## DESCRIPTION OF THE TASK
Reproduce all of the data below without alteration; exclude every picture.
-- begin --
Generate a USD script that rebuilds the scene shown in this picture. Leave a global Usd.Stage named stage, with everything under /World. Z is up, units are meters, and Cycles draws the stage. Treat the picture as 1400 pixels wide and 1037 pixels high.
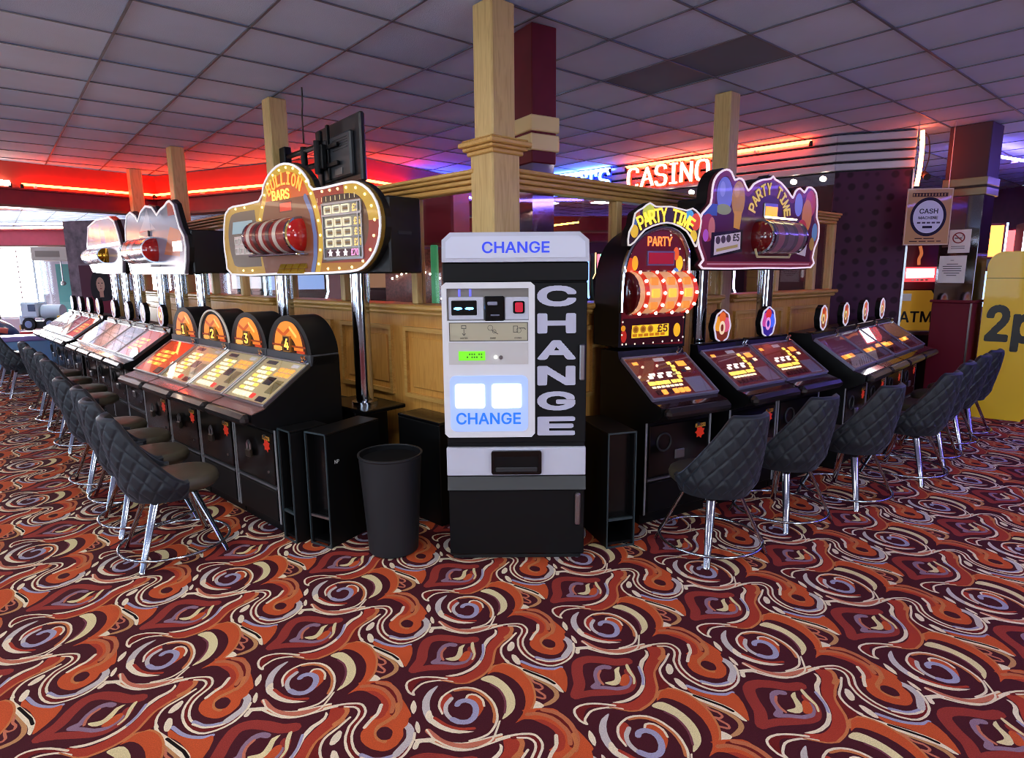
import math, random
import numpy as np, trimesh
import usdkit, meshkit
from pxr import Usd, UsdGeom, UsdLux, UsdShade, Gf, Sdf, Vt
from shapely.geometry import Polygon, LineString, Point, box as sbox
from shapely import affinity
from shapely.ops import unary_union

random.seed(4); RNG = np.random.default_rng(4)
stage = Usd.Stage.CreateInMemory()
UsdGeom.SetStageUpAxis(stage, UsdGeom.Tokens.z); UsdGeom.SetStageMetersPerUnit(stage, 1.0)
UsdGeom.Xform.Define(stage, '/World'); UsdGeom.Scope.Define(stage, '/World/Looks')
stage.SetDefaultPrim(stage.GetPrimAtPath('/World'))

# ------------------------------------------------------------------ camera, sky, exposure
EXPOSURE = 0.1
EYE = 1.55; PITCH = math.radians(9.87); ROLL = math.radians(.46)
cam = UsdGeom.Camera.Define(stage, '/World/camera')
cam.CreateHorizontalApertureAttr(36.0); cam.CreateVerticalApertureAttr(36.0 * 1037 / 1400)
cam.CreateFocalLengthAttr(36.0 * 838 / 1400); cam.CreateClippingRangeAttr(Gf.Vec2f(.05, 200)); cam.CreateExposureAttr(EXPOSURE)
_f = np.array([0, math.cos(PITCH), -math.sin(PITCH)]); _r = np.array([1., 0, 0]); _d = np.cross(_f, _r)
_R = math.cos(ROLL) * _r + math.sin(ROLL) * _d; _U = -(-math.sin(ROLL) * _r + math.cos(ROLL) * _d)
cam.AddTransformOp().Set(Gf.Matrix4d(*[*_R, 0], *[*_U, 0], *[*(-_f), 0], 0, 0, EYE, 1))
dome = UsdLux.DomeLight.Define(stage, '/World/sky_light'); dome.CreateColorAttr(Gf.Vec3f(.8, .88, 1.0)); dome.CreateIntensityAttr(.3)
# strengths of the light sources, seen and unseen
DAYLIGHT = 9.0; CEILING_LAMP = 15.0; RED_NEON = 24.0; BLUE_NEON = 60.0
ZC = 2.978                                            # ceiling height

# ------------------------------------------------------------------ materials
def lin(c):
    if isinstance(c, str):
        c = c.lstrip('#'); c = [int(c[i:i + 2], 16) / 255 for i in (0, 2, 4)]
        c = [x / 12.92 if x <= .04045 else ((x + .055) / 1.055) ** 2.4 for x in c]
    return tuple(c)
MATS = {}
def mat(name, color, rough=.5, metal=0., emit=0., ecol=None, coat=0., bump=0., bscale=60., vary=0., vscale=8., spec=.5, sheen=0.):
    if name in MATS: return MATS[name]
    p = {'base_color': lin(color), 'roughness': rough, 'metallic': metal, 'specular_ior_level': spec}
    if emit: p['emission_color'] = lin(ecol or color); p['emission_strength'] = emit
    if coat: p['coat_weight'] = coat; p['coat_roughness'] = .04
    if sheen: p['sheen_weight'] = sheen
    n = {'p': ('principled_bsdf', p)}; l = []
    if bump or vary:
        n['tc'] = ('texture_coordinate', {})
    if vary:
        n['n'] = ('noise_texture', {'scale': vscale, 'detail': 4.0})
        c = np.array(lin(color))
        n['r'] = ('rgb_ramp', {'ramp': [(.3, tuple(c * (1 - vary))), (.7, tuple(np.minimum(c * (1 + vary), 1)))]})
        l += [('tc.object', 'n.vector'), ('n.fac', 'r.fac'), ('r.color', 'p.base_color')]
    if bump:
        n['n2'] = ('noise_texture', {'scale': bscale, 'detail': 3.0}); n['b'] = ('bump', {'strength': bump, 'distance': .01})
        l += [('tc.object', 'n2.vector'), ('n2.fac', 'b.height'), ('b.normal', 'p.normal')]
    MATS[name] = usdkit.material(stage, '/World/Looks/' + name, n, l, surface='p.BSDF'); return MATS[name]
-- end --
## EXERCISE OUTPUT
Generate a USD script that rebuilds the scene shown in this picture. Leave a global Usd.Stage named stage, with everything under /World. Z is up, units are meters, and Cycles draws the stage. Treat the picture as 1400 pixels wide and 1037 pixels high.
import math, random
import numpy as np, trimesh
import usdkit, meshkit
from pxr import Usd, UsdGeom, UsdLux, UsdShade, Gf, Sdf, Vt
from shapely.geometry import Polygon, LineString, Point, box as sbox
from shapely import affinity
from shapely.ops import unary_union

random.seed(4); RNG = np.random.default_rng(4)
stage = Usd.Stage.CreateInMemory()
UsdGeom.SetStageUpAxis(stage, UsdGeom.Tokens.z); UsdGeom.SetStageMetersPerUnit(stage, 1.0)
UsdGeom.Xform.Define(stage, '/World'); UsdGeom.Scope.Define(stage, '/World/Looks')
stage.SetDefaultPrim(stage.GetPrimAtPath('/World'))

# ------------------------------------------------------------------ camera, sky, exposure
EXPOSURE = 0.1
EYE = 1.55; PITCH = math.radians(9.87); ROLL = math.radians(.46)
cam = UsdGeom.Camera.Define(stage, '/World/camera')
cam.CreateHorizontalApertureAttr(36.0); cam.CreateVerticalApertureAttr(36.0 * 1037 / 1400)
cam.CreateFocalLengthAttr(36.0 * 838 / 1400); cam.CreateClippingRangeAttr(Gf.Vec2f(.05, 200)); cam.CreateExposureAttr(EXPOSURE)
_f = np.array([0, math.cos(PITCH), -math.sin(PITCH)]); _r = np.array([1., 0, 0]); _d = np.cross(_f, _r)
_R = math.cos(ROLL) * _r + math.sin(ROLL) * _d; _U = -(-math.sin(ROLL) * _r + math.cos(ROLL) * _d)
cam.AddTransformOp().Set(Gf.Matrix4d(*[*_R, 0], *[*_U, 0], *[*(-_f), 0], 0, 0, EYE, 1))
dome = UsdLux.DomeLight.Define(stage, '/World/sky_light'); dome.CreateColorAttr(Gf.Vec3f(.8, .88, 1.0)); dome.CreateIntensityAttr(.3)
# strengths of the light sources, seen and unseen
DAYLIGHT = 9.0; CEILING_LAMP = 15.0; RED_NEON = 24.0; BLUE_NEON = 60.0
ZC = 2.978                                            # ceiling height

# ------------------------------------------------------------------ materials
def lin(c):
    if isinstance(c, str):
        c = c.lstrip('#'); c = [int(c[i:i + 2], 16) / 255 for i in (0, 2, 4)]
        c = [x / 12.92 if x <= .04045 else ((x + .055) / 1.055) ** 2.4 for x in c]
    return tuple(c)
MATS = {}
def mat(name, color, rough=.5, metal=0., emit=0., ecol=None, coat=0., bump=0., bscale=60., vary=0., vscale=8., spec=.5, sheen=0.):
    if name in MATS: return MATS[name]
    p = {'base_color': lin(color), 'roughness': rough, 'metallic': metal, 'specular_ior_level': spec}
    if emit: p['emission_color'] = lin(ecol or color); p['emission_strength'] = emit
    if coat: p['coat_weight'] = coat; p['coat_roughness'] = .04
    if sheen: p['sheen_weight'] = sheen
    n = {'p': ('principled_bsdf', p)}; l = []
    if bump or vary:
        n['tc'] = ('texture_coordinate', {})
    if vary:
        n['n'] = ('noise_texture', {'scale': vscale, 'detail': 4.0})
        c = np.array(lin(color))
        n['r'] = ('rgb_ramp', {'ramp': [(.3, tuple(c * (1 - vary))), (.7, tuple(np.minimum(c * (1 + vary), 1)))]})
        l += [('tc.object', 'n.vector'), ('n.fac', 'r.fac'), ('r.color', 'p.base_color')]
    if bump:
        n['n2'] = ('noise_texture', {'scale': bscale, 'detail': 3.0}); n['b'] = ('bump', {'strength': bump, 'distance': .01})
        l += [('tc.object', 'n2.vector'), ('n2.fac', 'b.height'), ('b.normal', 'p.normal')]
    MATS[name] = usdkit.material(stage, '/World/Looks/' + name, n, l, surface='p.BSDF'); return MATS[name]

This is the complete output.